* [PROVIDED DATA]:
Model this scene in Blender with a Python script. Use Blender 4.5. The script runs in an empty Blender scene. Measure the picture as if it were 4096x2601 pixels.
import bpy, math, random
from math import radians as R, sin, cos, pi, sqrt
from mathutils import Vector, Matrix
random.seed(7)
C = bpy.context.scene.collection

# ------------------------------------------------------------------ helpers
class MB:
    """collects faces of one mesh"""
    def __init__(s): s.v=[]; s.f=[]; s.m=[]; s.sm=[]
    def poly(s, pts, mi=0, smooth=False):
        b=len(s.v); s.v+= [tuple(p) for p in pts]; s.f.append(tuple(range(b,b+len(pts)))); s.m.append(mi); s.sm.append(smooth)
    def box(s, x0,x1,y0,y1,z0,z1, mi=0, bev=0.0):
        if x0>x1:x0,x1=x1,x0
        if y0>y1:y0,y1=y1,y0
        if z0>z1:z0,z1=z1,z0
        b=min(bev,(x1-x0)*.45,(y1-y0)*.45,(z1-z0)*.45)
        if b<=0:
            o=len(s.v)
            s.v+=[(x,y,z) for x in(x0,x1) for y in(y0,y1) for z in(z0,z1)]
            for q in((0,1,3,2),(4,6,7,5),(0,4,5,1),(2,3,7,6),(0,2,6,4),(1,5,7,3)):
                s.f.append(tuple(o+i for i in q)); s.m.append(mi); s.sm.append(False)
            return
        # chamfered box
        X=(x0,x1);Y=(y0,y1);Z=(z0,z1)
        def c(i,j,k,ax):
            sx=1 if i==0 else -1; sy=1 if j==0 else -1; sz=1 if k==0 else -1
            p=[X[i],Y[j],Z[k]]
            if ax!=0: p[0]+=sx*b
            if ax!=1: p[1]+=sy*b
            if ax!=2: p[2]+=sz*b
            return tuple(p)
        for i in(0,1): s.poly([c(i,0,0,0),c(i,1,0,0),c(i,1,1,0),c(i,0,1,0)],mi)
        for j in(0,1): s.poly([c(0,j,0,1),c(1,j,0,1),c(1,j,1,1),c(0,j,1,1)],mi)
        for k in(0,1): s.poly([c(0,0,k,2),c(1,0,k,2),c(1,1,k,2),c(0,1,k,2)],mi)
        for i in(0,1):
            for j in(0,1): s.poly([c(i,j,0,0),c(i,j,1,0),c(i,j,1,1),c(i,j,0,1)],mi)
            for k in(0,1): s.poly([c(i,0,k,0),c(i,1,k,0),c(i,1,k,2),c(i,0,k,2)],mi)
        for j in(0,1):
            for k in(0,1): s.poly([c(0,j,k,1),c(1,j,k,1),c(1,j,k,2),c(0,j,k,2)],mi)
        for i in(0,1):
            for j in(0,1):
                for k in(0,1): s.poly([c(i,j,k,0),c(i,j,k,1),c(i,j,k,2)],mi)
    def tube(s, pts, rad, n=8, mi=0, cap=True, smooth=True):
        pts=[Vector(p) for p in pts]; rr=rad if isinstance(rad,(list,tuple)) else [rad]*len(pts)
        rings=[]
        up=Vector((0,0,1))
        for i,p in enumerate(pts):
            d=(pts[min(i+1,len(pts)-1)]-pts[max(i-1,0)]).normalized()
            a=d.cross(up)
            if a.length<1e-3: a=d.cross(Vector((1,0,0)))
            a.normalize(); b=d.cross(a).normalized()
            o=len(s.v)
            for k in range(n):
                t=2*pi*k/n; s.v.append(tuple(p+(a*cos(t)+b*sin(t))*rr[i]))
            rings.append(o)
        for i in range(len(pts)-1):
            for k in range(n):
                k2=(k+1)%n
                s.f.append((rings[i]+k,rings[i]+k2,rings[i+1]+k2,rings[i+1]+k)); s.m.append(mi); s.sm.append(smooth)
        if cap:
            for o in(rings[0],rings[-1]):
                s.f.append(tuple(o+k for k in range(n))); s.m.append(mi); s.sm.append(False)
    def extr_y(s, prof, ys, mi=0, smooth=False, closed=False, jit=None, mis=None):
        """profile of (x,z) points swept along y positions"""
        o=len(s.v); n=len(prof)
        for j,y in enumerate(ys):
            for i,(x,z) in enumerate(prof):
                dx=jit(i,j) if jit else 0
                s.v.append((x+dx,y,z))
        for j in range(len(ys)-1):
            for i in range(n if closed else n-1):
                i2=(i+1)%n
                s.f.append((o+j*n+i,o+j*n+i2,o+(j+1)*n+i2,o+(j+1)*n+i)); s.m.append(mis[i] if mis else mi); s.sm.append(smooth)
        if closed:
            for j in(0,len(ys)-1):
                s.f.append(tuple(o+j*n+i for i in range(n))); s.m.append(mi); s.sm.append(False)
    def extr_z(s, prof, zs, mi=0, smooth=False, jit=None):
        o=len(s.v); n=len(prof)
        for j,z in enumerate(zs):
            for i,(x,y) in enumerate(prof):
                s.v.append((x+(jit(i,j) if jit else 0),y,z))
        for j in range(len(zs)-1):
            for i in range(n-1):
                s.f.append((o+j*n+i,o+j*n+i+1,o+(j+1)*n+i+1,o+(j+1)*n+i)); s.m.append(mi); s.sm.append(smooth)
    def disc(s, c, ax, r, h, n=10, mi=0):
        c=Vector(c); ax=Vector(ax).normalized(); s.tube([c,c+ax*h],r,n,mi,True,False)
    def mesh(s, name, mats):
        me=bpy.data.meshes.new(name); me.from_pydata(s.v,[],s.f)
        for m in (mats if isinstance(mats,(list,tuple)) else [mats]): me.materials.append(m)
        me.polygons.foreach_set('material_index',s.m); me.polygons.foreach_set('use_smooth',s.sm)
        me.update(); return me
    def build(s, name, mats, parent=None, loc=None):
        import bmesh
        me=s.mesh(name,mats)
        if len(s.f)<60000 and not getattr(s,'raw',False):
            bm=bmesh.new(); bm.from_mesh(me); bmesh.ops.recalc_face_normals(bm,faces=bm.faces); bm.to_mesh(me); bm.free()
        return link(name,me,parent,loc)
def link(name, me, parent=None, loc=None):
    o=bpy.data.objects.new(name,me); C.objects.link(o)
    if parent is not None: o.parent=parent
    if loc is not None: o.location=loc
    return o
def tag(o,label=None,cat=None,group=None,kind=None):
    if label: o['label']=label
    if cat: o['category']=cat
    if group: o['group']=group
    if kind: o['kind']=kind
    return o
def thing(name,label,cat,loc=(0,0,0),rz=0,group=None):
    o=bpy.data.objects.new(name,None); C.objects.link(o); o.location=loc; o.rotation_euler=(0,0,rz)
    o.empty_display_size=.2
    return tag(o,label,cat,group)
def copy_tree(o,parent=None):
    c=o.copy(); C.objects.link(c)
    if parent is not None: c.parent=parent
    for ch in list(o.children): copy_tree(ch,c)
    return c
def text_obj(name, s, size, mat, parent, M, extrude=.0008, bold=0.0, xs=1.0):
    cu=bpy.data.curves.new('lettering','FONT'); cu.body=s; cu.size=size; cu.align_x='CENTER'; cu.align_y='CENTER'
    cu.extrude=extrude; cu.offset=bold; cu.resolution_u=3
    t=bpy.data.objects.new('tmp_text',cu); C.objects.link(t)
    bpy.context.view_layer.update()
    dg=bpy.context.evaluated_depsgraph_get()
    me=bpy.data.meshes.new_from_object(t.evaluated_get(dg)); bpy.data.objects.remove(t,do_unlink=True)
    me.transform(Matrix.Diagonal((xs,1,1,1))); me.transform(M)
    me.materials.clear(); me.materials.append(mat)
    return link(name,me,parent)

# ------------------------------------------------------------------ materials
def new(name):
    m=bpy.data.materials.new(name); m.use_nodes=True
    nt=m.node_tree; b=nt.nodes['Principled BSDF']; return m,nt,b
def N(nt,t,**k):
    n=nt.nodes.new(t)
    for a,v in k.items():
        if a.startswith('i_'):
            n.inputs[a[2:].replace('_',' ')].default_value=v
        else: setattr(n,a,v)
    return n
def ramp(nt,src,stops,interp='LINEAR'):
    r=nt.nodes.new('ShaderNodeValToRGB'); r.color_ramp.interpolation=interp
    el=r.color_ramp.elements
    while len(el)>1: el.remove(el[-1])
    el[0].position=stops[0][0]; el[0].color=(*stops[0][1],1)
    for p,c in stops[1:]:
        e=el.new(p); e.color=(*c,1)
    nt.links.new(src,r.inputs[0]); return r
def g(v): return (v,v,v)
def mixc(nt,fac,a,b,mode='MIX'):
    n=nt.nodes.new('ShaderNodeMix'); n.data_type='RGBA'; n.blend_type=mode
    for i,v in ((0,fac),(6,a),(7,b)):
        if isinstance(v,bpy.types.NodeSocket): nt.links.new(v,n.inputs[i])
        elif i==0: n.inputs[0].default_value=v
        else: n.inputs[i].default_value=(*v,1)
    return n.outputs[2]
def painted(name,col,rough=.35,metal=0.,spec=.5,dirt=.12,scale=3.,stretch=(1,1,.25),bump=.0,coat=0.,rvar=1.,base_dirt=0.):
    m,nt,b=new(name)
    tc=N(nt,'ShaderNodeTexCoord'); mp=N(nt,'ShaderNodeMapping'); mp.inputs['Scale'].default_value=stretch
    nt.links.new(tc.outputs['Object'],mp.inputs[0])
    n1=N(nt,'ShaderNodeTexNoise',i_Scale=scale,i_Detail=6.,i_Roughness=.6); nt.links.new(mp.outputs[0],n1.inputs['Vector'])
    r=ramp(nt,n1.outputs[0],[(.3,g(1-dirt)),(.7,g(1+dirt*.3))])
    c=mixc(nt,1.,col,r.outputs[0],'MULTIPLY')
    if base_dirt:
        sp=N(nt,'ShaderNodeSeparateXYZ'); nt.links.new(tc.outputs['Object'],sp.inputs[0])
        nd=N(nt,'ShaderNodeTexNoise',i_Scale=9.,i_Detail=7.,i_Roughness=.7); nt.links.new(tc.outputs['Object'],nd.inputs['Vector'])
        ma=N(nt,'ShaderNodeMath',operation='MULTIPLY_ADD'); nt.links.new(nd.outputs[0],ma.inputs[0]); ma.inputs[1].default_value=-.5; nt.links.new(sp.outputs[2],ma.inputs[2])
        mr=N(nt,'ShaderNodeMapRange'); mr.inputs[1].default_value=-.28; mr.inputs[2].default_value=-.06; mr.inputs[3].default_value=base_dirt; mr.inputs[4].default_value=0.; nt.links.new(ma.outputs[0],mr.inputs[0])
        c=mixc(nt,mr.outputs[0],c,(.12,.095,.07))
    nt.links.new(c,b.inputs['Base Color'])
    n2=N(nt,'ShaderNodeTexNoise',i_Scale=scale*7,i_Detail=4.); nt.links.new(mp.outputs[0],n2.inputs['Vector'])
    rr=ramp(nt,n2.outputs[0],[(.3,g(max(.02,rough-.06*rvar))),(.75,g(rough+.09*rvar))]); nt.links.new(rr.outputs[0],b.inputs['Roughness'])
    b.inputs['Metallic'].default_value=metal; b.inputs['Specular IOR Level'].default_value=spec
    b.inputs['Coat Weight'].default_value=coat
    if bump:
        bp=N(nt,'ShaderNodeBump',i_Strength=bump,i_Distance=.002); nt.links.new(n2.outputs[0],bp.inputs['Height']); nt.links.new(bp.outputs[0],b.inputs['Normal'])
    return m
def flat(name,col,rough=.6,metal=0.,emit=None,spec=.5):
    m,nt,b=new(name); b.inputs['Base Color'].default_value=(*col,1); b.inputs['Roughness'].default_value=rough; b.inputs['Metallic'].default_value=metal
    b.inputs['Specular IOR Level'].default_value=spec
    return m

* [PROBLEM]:
The required output is the exact run of lines from the beginning of the listing above to the line that contains "C = bpy.context.scene.collection", inclusive of both.

* [TASK RESULT]:
Model this scene in Blender with a Python script. Use Blender 4.5. The script runs in an empty Blender scene. Measure the picture as if it were 4096x2601 pixels.
import bpy, math, random
from math import radians as R, sin, cos, pi, sqrt
from mathutils import Vector, Matrix
random.seed(7)
C = bpy.context.scene.collection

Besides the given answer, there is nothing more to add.